Lawyers for the ACLU of Virginia today filed a lawsuit in U.S. district court challenging a City of Charlottesville ordinance that unconstitutionally restricts begging on the city’s Downtown Mall.

Passed in August 2010, the ordinance prohibits the soliciting of persons sitting in outdoor cafes or within 50 feet of the two streets that cross the mall. It also bans the soliciting of individuals conducting business at any vendor table or cart.
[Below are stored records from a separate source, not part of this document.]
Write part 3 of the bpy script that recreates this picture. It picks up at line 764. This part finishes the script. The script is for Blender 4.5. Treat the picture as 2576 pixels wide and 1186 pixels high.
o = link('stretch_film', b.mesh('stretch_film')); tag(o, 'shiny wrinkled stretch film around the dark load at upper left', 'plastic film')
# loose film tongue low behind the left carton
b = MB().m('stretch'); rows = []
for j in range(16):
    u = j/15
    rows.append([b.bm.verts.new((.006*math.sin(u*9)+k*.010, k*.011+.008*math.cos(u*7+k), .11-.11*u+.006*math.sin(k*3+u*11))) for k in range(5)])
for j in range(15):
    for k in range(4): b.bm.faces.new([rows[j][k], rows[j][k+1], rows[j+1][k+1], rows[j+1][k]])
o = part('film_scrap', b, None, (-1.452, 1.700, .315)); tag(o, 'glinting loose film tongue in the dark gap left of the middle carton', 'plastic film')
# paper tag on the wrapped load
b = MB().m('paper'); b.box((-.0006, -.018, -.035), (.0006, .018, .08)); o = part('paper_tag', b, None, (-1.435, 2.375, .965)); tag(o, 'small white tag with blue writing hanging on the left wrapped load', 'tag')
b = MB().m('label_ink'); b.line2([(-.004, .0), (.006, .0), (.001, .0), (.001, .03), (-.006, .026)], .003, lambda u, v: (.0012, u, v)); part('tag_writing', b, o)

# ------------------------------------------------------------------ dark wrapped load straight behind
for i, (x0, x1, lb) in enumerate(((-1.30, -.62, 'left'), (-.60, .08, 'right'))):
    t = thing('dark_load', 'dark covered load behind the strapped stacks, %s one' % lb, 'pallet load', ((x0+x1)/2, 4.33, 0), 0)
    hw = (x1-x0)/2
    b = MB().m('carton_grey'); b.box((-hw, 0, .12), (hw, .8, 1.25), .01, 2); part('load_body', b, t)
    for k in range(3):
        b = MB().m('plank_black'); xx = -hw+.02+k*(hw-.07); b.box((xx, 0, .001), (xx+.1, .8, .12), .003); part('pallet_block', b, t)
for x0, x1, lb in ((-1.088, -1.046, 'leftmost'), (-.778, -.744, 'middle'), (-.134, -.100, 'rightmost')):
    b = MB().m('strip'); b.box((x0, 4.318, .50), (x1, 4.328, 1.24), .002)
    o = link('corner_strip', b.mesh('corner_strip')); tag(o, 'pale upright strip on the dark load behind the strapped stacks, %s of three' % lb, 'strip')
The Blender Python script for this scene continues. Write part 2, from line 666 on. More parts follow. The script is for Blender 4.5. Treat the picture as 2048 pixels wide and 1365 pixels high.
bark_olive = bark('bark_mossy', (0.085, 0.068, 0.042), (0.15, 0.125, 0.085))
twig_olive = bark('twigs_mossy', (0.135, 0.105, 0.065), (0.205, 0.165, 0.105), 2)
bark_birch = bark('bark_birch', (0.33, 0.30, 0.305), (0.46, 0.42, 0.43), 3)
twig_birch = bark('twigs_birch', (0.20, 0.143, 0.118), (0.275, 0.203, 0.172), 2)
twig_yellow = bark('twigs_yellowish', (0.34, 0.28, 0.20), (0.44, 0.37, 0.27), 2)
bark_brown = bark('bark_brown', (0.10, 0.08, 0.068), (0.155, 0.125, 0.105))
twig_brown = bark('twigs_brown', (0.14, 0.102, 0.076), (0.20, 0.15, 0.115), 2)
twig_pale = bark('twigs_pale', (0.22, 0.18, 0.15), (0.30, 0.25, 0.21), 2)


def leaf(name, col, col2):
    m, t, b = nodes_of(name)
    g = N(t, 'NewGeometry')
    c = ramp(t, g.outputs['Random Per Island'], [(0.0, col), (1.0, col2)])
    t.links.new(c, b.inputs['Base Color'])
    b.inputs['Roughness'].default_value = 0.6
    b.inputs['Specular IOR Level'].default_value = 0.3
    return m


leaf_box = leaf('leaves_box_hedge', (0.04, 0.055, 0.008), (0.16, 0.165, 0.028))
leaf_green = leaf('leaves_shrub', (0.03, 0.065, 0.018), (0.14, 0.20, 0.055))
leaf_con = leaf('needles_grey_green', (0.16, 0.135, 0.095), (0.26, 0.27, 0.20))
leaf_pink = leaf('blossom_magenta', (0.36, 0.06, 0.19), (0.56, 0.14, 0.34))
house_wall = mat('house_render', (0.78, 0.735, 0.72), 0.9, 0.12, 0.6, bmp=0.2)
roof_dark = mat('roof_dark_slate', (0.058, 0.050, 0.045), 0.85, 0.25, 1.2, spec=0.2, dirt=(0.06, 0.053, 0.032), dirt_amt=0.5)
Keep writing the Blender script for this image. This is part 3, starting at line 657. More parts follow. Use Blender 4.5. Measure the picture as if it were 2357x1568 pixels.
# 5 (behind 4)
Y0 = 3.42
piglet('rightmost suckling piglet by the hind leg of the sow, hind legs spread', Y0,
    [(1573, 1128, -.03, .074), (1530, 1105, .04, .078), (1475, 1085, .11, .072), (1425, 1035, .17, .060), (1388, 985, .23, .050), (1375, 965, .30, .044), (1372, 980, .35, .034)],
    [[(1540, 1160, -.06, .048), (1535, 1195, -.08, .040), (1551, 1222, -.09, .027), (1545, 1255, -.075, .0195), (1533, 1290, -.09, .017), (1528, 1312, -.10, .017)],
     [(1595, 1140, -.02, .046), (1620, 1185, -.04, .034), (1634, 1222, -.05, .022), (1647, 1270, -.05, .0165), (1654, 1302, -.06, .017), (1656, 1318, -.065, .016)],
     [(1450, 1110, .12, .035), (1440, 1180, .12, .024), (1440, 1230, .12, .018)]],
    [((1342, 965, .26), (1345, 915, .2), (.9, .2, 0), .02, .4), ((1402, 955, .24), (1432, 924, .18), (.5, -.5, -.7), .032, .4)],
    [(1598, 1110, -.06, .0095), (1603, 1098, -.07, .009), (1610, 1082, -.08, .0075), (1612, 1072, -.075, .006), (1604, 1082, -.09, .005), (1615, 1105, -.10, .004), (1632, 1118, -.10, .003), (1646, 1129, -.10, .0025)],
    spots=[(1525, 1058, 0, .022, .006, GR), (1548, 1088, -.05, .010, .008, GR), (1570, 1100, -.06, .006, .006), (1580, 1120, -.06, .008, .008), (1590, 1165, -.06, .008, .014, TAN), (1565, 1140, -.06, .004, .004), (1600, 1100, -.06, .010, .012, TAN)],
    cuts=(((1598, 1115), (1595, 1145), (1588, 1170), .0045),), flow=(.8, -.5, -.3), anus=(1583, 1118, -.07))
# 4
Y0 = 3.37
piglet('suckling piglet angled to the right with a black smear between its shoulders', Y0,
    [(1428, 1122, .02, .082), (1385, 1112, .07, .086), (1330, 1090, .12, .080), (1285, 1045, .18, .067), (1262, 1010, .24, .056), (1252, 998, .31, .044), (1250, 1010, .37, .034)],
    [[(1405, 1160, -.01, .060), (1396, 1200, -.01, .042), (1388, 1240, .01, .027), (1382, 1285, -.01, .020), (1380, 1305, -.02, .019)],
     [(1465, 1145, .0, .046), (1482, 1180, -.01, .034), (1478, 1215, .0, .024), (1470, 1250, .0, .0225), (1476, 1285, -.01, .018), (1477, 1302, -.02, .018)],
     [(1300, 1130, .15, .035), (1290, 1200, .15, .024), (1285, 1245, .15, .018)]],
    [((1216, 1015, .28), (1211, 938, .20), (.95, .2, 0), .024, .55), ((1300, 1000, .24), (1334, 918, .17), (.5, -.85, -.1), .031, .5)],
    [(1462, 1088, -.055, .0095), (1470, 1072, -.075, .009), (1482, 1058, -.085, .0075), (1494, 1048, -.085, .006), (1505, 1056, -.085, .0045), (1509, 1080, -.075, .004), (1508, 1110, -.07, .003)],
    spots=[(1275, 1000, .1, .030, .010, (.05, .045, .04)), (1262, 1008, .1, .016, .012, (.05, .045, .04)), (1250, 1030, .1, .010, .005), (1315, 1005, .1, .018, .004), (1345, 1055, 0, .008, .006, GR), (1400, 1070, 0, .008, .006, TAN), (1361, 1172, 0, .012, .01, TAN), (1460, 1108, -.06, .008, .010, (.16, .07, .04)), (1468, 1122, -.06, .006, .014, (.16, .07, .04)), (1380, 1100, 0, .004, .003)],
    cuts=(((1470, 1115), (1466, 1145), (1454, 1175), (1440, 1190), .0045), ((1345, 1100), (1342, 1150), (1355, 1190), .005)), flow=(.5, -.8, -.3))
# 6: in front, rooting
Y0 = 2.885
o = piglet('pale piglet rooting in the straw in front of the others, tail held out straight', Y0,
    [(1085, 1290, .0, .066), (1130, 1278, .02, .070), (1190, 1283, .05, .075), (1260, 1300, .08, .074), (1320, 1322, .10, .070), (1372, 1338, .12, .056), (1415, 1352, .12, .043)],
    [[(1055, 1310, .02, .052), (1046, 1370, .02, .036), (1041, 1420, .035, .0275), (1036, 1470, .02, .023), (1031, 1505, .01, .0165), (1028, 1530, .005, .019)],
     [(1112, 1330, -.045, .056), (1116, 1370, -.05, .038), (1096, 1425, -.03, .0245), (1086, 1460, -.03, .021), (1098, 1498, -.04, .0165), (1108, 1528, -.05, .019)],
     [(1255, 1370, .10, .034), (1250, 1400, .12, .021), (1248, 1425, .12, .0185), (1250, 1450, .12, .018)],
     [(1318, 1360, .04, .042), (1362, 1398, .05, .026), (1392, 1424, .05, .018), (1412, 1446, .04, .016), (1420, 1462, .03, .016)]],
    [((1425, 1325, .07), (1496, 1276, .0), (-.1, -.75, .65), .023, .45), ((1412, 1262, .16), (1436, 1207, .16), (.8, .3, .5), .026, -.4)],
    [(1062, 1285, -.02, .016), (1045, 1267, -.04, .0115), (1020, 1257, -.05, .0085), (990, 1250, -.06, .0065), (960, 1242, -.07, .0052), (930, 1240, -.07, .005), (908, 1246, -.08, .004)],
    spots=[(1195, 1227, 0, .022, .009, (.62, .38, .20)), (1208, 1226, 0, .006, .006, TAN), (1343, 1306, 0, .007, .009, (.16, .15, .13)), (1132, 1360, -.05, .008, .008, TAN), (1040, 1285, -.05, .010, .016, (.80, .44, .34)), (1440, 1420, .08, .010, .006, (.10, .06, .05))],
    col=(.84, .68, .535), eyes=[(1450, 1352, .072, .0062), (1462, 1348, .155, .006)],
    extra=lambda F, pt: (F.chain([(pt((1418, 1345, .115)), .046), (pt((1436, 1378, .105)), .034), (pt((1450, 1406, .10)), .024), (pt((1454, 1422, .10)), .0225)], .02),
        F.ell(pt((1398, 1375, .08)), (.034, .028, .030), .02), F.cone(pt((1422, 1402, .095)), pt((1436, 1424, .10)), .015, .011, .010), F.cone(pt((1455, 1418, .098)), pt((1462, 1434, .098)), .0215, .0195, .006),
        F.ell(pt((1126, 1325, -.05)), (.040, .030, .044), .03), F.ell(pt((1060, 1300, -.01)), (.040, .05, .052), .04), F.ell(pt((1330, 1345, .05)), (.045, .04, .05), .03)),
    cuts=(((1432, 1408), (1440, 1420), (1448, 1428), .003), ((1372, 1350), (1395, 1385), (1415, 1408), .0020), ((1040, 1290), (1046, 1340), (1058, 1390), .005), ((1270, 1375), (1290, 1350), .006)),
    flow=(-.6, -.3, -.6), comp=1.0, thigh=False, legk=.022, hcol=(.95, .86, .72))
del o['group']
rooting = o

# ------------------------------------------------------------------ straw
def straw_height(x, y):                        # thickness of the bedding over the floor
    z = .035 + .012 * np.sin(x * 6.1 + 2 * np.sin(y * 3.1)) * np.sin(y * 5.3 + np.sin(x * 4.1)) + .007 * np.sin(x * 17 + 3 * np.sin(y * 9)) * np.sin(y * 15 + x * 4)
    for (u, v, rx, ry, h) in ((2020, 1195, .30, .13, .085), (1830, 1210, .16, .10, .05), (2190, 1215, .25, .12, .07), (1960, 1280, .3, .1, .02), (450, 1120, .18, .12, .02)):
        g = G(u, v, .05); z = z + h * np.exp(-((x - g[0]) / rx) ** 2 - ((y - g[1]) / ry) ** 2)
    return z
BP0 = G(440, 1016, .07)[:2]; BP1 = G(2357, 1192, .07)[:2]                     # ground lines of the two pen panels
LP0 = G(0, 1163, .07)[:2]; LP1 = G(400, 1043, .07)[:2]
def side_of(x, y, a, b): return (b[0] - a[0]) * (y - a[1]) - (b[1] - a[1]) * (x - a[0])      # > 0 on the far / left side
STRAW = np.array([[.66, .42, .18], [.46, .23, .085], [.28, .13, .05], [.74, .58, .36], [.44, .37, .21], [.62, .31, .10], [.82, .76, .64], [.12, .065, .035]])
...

“Charlottesville’s Downtown Mall is a public forum where the right of people to assemble and communicate is protected by the First Amendment,” said ACLU of Virginia Executive Director Kent Willis. “The ordinance is too vaguely worded to understand, unreasonably restricts freedom of expression, and clearly discriminates based on the content of speech, allowing many kinds of expressive activity but not panhandling.”

In recent years, the ACLU of Virginia has actively opposed ordinances that restrict panhandling and/or roadside solicitations in Richmond, Herndon, Newport News, and Hampton. In most of these jurisdictions, proposals were dropped or amended during the legislative process that enabled the ordinances to pass constitutional muster.

In Hampton and Newport News anti-panhandling ordinances that would have prevented solicitation of vehicles by pedestrians were modified to ban such solicitations only when panhandlers entered traffic. In Herndon, the town council dropped a proposal that would have prevented Latino day laborers from soliciting for work near roadways. Several years ago, Richmond attempted to ban all panhandling in the central business district, but withdrew the proposal after the ACLU threatened to file a lawsuit.

Charlottesville lawyers Jeff Fogel and Steve Rosenfield, along with ACLU of Virginia Legal Director Rebecca Glenberg and Dunn Fellow Tom Fitzpatrick, represent five homeless men who depend on panhandling for at least part of their income.

“Anti-solicitation ordinances are not about public safety, as they are purported to be, but about removing the reminders of poverty from our sight,” said Fogel. “Fortunately, in this country, every citizen, rich or poor, has the same right to use our sidewalks, parks and malls.”

The plaintiffs in the lawsuit are Albert Clatterbuck, Christopher Martin, Earl McCraw, John Jordan, and Michael Sloan. They are seeking an injunction to prevent Charlottesville from continuing to enforce the ordinance, damages and attorney’s fees.